# start of Raw data

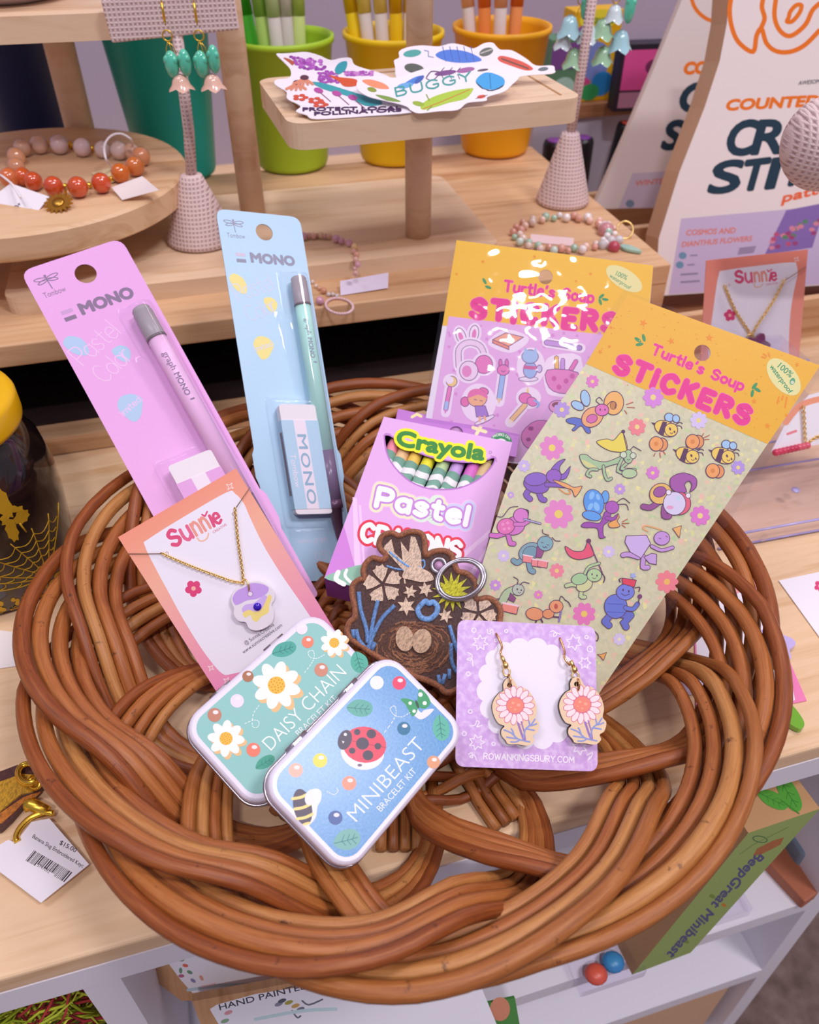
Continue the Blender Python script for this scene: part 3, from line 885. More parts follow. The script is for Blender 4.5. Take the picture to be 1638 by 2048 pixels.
# ---------------- necklace cards
def grad_mat(name, stops, y0, y1, rough=.5, axis=1):
    m, nt, b = nodes_mat(name)
    tc = N(nt, 'ShaderNodeTexCoord'); sp = N(nt, 'ShaderNodeSeparateXYZ')
    nt.links.new(tc.outputs['Object'], sp.inputs[0])
    mr = N(nt, 'ShaderNodeMapRange'); mr.inputs[1].default_value = y0; mr.inputs[2].default_value = y1
    nt.links.new(sp.outputs[axis], mr.inputs[0])
    nt.links.new(ramp(nt, mr.outputs[0], stops), b.inputs['Base Color'])
    b.inputs['Roughness'].default_value = rough
    return m
ORANGE_PINK = grad_mat('orange_to_pink_print', [(0, '#f08cc4'), (.35, '#f2a3b0'), (.7, '#f6b49a'), (1, '#f59a80')], -.105, 0)
def sunnie(A, S, full=True):
    """logo etc.; S(x, y) turns the reference card's print coordinates into this card's"""
    q = lambda *a: [S(*p) for p in a]
    k = S.k
    A.poly(q((262, 560), (285, 520), (500, 385), (740, 248), (790, 255), (840, 310), (880, 400), (950, 545), (1030, 680), (1110, 800), (1200, 930), (1280, 1070), (1200, 1120), (900, 1270), (770, 1310), (715, 1308), (640, 1225), (560, 1110), (470, 960), (400, 830), (340, 720)), '#f3eefa', 4)
    A.brush('S', S(432, 566), S(478, 540), 92 * k, 23 * k, '#e2527f'); A.brush('u', S(505, 533), S(545, 510), 118 * k, 20 * k, '#ea6a90')
    A.brush('n', S(566, 500), S(597, 482), 118 * k, 17 * k, '#f0a090'); A.brush('n', S(618, 472), S(646, 455), 118 * k, 17 * k, '#f0a090')
    A.st(q((668, 445), (640, 385)), 18 * k, '#e2527f'); A.brush('e', S(683, 436), S(716, 418), 96 * k, 17 * k, '#e2527f')
    A.st(q((570, 516), (585, 532), (608, 530), (628, 514), (635, 488)), 9 * k, '#f3c3a8', 4)
    A.st(q((597, 378), (614, 388), (627, 361)), 10 * k, '#e2527f')
    A.text('CREATIVE', S(665, 489), S(743, 440), 14 * k, '#d8607f', .01)
    x, y = S(547, 810); A.flower(x, y, 50 * k, 5, '#e0457c', '#f6b9a8', 20 + S.rot, .42, .58, .26)
    for p in ((392, 604), (781, 375)): 
        x, y = S(*p); A.ell(x, y, 10 * k, 10 * k, '#b58f80'); A.ell(x, y, 7 * k, 7 * k, '#efe6f0')
    for p, r in (((760, 213), 24), ((650, 1275), 20), ((741, 1350), 22)):
        x, y = S(*p); A.star(x, y, r * k, 4, '#fbe6e2', 30, .35, 4 * k)
    if full:
        A.text('@ Sunnie.Creative', S(852, 1141), S(1022, 1027), 21 * k, '#4b4250')
        A.text('www.sunniecreative.com', S(840, 1193), S(1068, 1030), 21 * k, '#4b4250')
class SMap:
    """affine map between two cards from three matching points"""
    def __init__(s, src, dst):
        m = Matrix([[p[0], p[1], 1] for p in src]).inverted()
        s.ax = m @ Vector([p[0] for p in dst]); s.ay = m @ Vector([p[1] for p in dst])
        s.k = math.sqrt(abs(s.ax[0] * s.ay[1] - s.ax[1] * s.ay[0])); s.rot = math.degrees(math.atan2(s.ay[0], s.ax[0]))
    def __call__(s, x, y):
        v = Vector((x, y, 1)); return (s.ax.dot(v), s.ay.dot(v))
IDM = SMap([(0, 0), (1, 0), (0, 1)], [(0, 0), (1, 0), (0, 1)])
def chain(mb, pts, r, pitch, mat):
    """small interlocking links along a path"""
    P = [Vector(p) for p in pts]; d = 0; seg = []
    L = [0]
    for a, b in zip(P, P[1:]): L.append(L[-1] + (b - a).length)
    n = max(2, int(L[-1] / pitch)); i = 0
    for q in range(n + 1):
        s_ = L[-1] * q / n
        while i < len(P) - 2 and L[i + 1] < s_: i += 1
        f = (s_ - L[i]) / max(1e-9, L[i + 1] - L[i]); c = P[i].lerp(P[i + 1], f)
        t = (P[i + 1] - P[i]).normalized(); up = Vector((0, 0, 1)); sd = t.cross(up).normalized(); up = sd.cross(t)
        u = (sd * .8 + up * .6) if q % 2 else (sd * .8 - up * .6)
        ring = [c + t * (pitch * .78 * math.cos(a)) + u * (r * 2.3 * math.sin(a)) for a in (2 * PI * k / 8 for k in range(8))]
        mb.tube(ring, r, mat, 5, closed=True)
NK = plane3((236, 1074.4, .425), (472, 937, .432), (440, 1395, .436))
A = Art(NK, 0).view(200, 900, 2.925)
t = thing('necklace_card', 'orange to pink necklace card in the basket, in front of the pink pencil pack', 'jewelry card', NK)
mb = MB(); mb.prism([A.L(*p) for p in ((105, 510), (795, 108), (1384, 1072), (722, 1478))], -.0006, 0, ORANGE_PINK); mb.build('card', t)
sunnie(A, IDM); A.done(t)
t = thing('pansy_necklace', 'gold chain necklace with lilac and yellow pansy pendant on the orange card', 'necklace', NK)
mb = MB()
mb.tube([A.V(165, 607, .0006), A.V(262, 607, .0007), A.V(365, 606, .0012)], .00025, pm('#8d6b5c', .5), 6); mb.tube([A.V(878, 217, .0006), A.V(835, 280, .0007), A.V(790, 345, .0012)], .00025, pm('#8d6b5c', .5), 6)
for l in ([(365, 606), (440, 640), (560, 690), (690, 738), (775, 768), (832, 776)], [(790, 345), (797, 430), (806, 520), (820, 620), (832, 700), (838, 770)]):
    chain(mb, [A.V(x, y, .0016) for x, y in cr(l, 6)], .00028, .0013, GOLD)
mb.build('chain', t)
mb = MB(); mb.tube([A.V(856 + 22 * math.cos(a) * .6 + 10 * math.sin(a), 790 + 34 * math.sin(a), .0035 + .0018 * math.cos(a)) for a in (2 * PI * k / 14 for k in range(14))], .0005, GOLD, 6, closed=True); mb.build('jump_ring', t)
PEN = [(785, 925), (768, 880), (785, 825), (832, 798), (870, 775), (930, 768), (985, 795), (1018, 830), (1021, 872), (1003, 905), (1017, 950), (1011, 1000), (975, 1036), (920, 1056), (875, 1045), (852, 1008), (812, 1000), (783, 962)]
Ap = Art(NK, .0042).view(200, 900, 2.925)
Ap.pris(PEN, pm('#f1e9f1', .08, 0, .6, 1.0), .0012, .0042, None, 4)
Ap.z = .0042
Ap.poly([(790, 905), (775, 868), (800, 825), (850, 800), (880, 780), (940, 782), (985, 805), (975, 840), (920, 870), (860, 880), (820, 900)], '#c7a2ea', 4)
Ap.poly([(830, 935), (850, 905), (900, 895), (960, 850), (980, 870), (960, 920), (940, 950), (890, 950), (850, 960)], '#d0b3ee', 4)
Ap.poly([(835, 955), (870, 935), (900, 945), (935, 940), (960, 905), (985, 850), (1005, 860), (990, 910), (985, 950), (945, 975), (915, 1005), (890, 990), (880, 965), (850, 980)], '#f3df86', 4)
Ap.ell(879, 842, 18, 18, '#b48fc9'); Ap.ell(879, 842, 12, 12, '#efe0f0')
pd_ = Ap.done(t, 'pendant')
mb = MB(); x, y = A.L(921, 917, .0042); mb.ball((x, y, .0043), .0022, pm('#3a14b4', .1, 0, .6), 16, 10, (1, 1, .6)); mb.build('gem', pd_)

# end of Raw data

Exercise directions:
Omit the pictures, then quote the rest of the material above exactly.

Solution for this task:
Continue the Blender Python script for this scene: part 3, from line 885. More parts follow. The script is for Blender 4.5. Take the picture to be 1638 by 2048 pixels.
# ---------------- necklace cards
def grad_mat(name, stops, y0, y1, rough=.5, axis=1):
    m, nt, b = nodes_mat(name)
    tc = N(nt, 'ShaderNodeTexCoord'); sp = N(nt, 'ShaderNodeSeparateXYZ')
    nt.links.new(tc.outputs['Object'], sp.inputs[0])
    mr = N(nt, 'ShaderNodeMapRange'); mr.inputs[1].default_value = y0; mr.inputs[2].default_value = y1
    nt.links.new(sp.outputs[axis], mr.inputs[0])
    nt.links.new(ramp(nt, mr.outputs[0], stops), b.inputs['Base Color'])
    b.inputs['Roughness'].default_value = rough
    return m
ORANGE_PINK = grad_mat('orange_to_pink_print', [(0, '#f08cc4'), (.35, '#f2a3b0'), (.7, '#f6b49a'), (1, '#f59a80')], -.105, 0)
def sunnie(A, S, full=True):
    """logo etc.; S(x, y) turns the reference card's print coordinates into this card's"""
    q = lambda *a: [S(*p) for p in a]
    k = S.k
    A.poly(q((262, 560), (285, 520), (500, 385), (740, 248), (790, 255), (840, 310), (880, 400), (950, 545), (1030, 680), (1110, 800), (1200, 930), (1280, 1070), (1200, 1120), (900, 1270), (770, 1310), (715, 1308), (640, 1225), (560, 1110), (470, 960), (400, 830), (340, 720)), '#f3eefa', 4)
    A.brush('S', S(432, 566), S(478, 540), 92 * k, 23 * k, '#e2527f'); A.brush('u', S(505, 533), S(545, 510), 118 * k, 20 * k, '#ea6a90')
    A.brush('n', S(566, 500), S(597, 482), 118 * k, 17 * k, '#f0a090'); A.brush('n', S(618, 472), S(646, 455), 118 * k, 17 * k, '#f0a090')
    A.st(q((668, 445), (640, 385)), 18 * k, '#e2527f'); A.brush('e', S(683, 436), S(716, 418), 96 * k, 17 * k, '#e2527f')
    A.st(q((570, 516), (585, 532), (608, 530), (628, 514), (635, 488)), 9 * k, '#f3c3a8', 4)
    A.st(q((597, 378), (614, 388), (627, 361)), 10 * k, '#e2527f')
    A.text('CREATIVE', S(665, 489), S(743, 440), 14 * k, '#d8607f', .01)
    x, y = S(547, 810); A.flower(x, y, 50 * k, 5, '#e0457c', '#f6b9a8', 20 + S.rot, .42, .58, .26)
    for p in ((392, 604), (781, 375)): 
        x, y = S(*p); A.ell(x, y, 10 * k, 10 * k, '#b58f80'); A.ell(x, y, 7 * k, 7 * k, '#efe6f0')
    for p, r in (((760, 213), 24), ((650, 1275), 20), ((741, 1350), 22)):
        x, y = S(*p); A.star(x, y, r * k, 4, '#fbe6e2', 30, .35, 4 * k)
    if full:
        A.text('@ Sunnie.Creative', S(852, 1141), S(1022, 1027), 21 * k, '#4b4250')
        A.text('www.sunniecreative.com', S(840, 1193), S(1068, 1030), 21 * k, '#4b4250')
class SMap:
    """affine map between two cards from three matching points"""
    def __init__(s, src, dst):
        m = Matrix([[p[0], p[1], 1] for p in src]).inverted()
        s.ax = m @ Vector([p[0] for p in dst]); s.ay = m @ Vector([p[1] for p in dst])
        s.k = math.sqrt(abs(s.ax[0] * s.ay[1] - s.ax[1] * s.ay[0])); s.rot = math.degrees(math.atan2(s.ay[0], s.ax[0]))
    def __call__(s, x, y):
        v = Vector((x, y, 1)); return (s.ax.dot(v), s.ay.dot(v))
IDM = SMap([(0, 0), (1, 0), (0, 1)], [(0, 0), (1, 0), (0, 1)])
def chain(mb, pts, r, pitch, mat):
    """small interlocking links along a path"""
    P = [Vector(p) for p in pts]; d = 0; seg = []
    L = [0]
    for a, b in zip(P, P[1:]): L.append(L[-1] + (b - a).length)
    n = max(2, int(L[-1] / pitch)); i = 0
    for q in range(n + 1):
        s_ = L[-1] * q / n
        while i < len(P) - 2 and L[i + 1] < s_: i += 1
        f = (s_ - L[i]) / max(1e-9, L[i + 1] - L[i]); c = P[i].lerp(P[i + 1], f)
        t = (P[i + 1] - P[i]).normalized(); up = Vector((0, 0, 1)); sd = t.cross(up).normalized(); up = sd.cross(t)
        u = (sd * .8 + up * .6) if q % 2 else (sd * .8 - up * .6)
        ring = [c + t * (pitch * .78 * math.cos(a)) + u * (r * 2.3 * math.sin(a)) for a in (2 * PI * k / 8 for k in range(8))]
        mb.tube(ring, r, mat, 5, closed=True)
NK = plane3((236, 1074.4, .425), (472, 937, .432), (440, 1395, .436))
A = Art(NK, 0).view(200, 900, 2.925)
t = thing('necklace_card', 'orange to pink necklace card in the basket, in front of the pink pencil pack', 'jewelry card', NK)
mb = MB(); mb.prism([A.L(*p) for p in ((105, 510), (795, 108), (1384, 1072), (722, 1478))], -.0006, 0, ORANGE_PINK); mb.build('card', t)
sunnie(A, IDM); A.done(t)
t = thing('pansy_necklace', 'gold chain necklace with lilac and yellow pansy pendant on the orange card', 'necklace', NK)
mb = MB()
mb.tube([A.V(165, 607, .0006), A.V(262, 607, .0007), A.V(365, 606, .0012)], .00025, pm('#8d6b5c', .5), 6); mb.tube([A.V(878, 217, .0006), A.V(835, 280, .0007), A.V(790, 345, .0012)], .00025, pm('#8d6b5c', .5), 6)
for l in ([(365, 606), (440, 640), (560, 690), (690, 738), (775, 768), (832, 776)], [(790, 345), (797, 430), (806, 520), (820, 620), (832, 700), (838, 770)]):
    chain(mb, [A.V(x, y, .0016) for x, y in cr(l, 6)], .00028, .0013, GOLD)
mb.build('chain', t)
mb = MB(); mb.tube([A.V(856 + 22 * math.cos(a) * .6 + 10 * math.sin(a), 790 + 34 * math.sin(a), .0035 + .0018 * math.cos(a)) for a in (2 * PI * k / 14 for k in range(14))], .0005, GOLD, 6, closed=True); mb.build('jump_ring', t)
PEN = [(785, 925), (768, 880), (785, 825), (832, 798), (870, 775), (930, 768), (985, 795), (1018, 830), (1021, 872), (1003, 905), (1017, 950), (1011, 1000), (975, 1036), (920, 1056), (875, 1045), (852, 1008), (812, 1000), (783, 962)]
Ap = Art(NK, .0042).view(200, 900, 2.925)
Ap.pris(PEN, pm('#f1e9f1', .08, 0, .6, 1.0), .0012, .0042, None, 4)
Ap.z = .0042
Ap.poly([(790, 905), (775, 868), (800, 825), (850, 800), (880, 780), (940, 782), (985, 805), (975, 840), (920, 870), (860, 880), (820, 900)], '#c7a2ea', 4)
Ap.poly([(830, 935), (850, 905), (900, 895), (960, 850), (980, 870), (960, 920), (940, 950), (890, 950), (850, 960)], '#d0b3ee', 4)
Ap.poly([(835, 955), (870, 935), (900, 945), (935, 940), (960, 905), (985, 850), (1005, 860), (990, 910), (985, 950), (945, 975), (915, 1005), (890, 990), (880, 965), (850, 980)], '#f3df86', 4)
Ap.ell(879, 842, 18, 18, '#b48fc9'); Ap.ell(879, 842, 12, 12, '#efe0f0')
pd_ = Ap.done(t, 'pendant')
mb = MB(); x, y = A.L(921, 917, .0042); mb.ball((x, y, .0043), .0022, pm('#3a14b4', .1, 0, .6), 16, 10, (1, 1, .6)); mb.build('gem', pd_)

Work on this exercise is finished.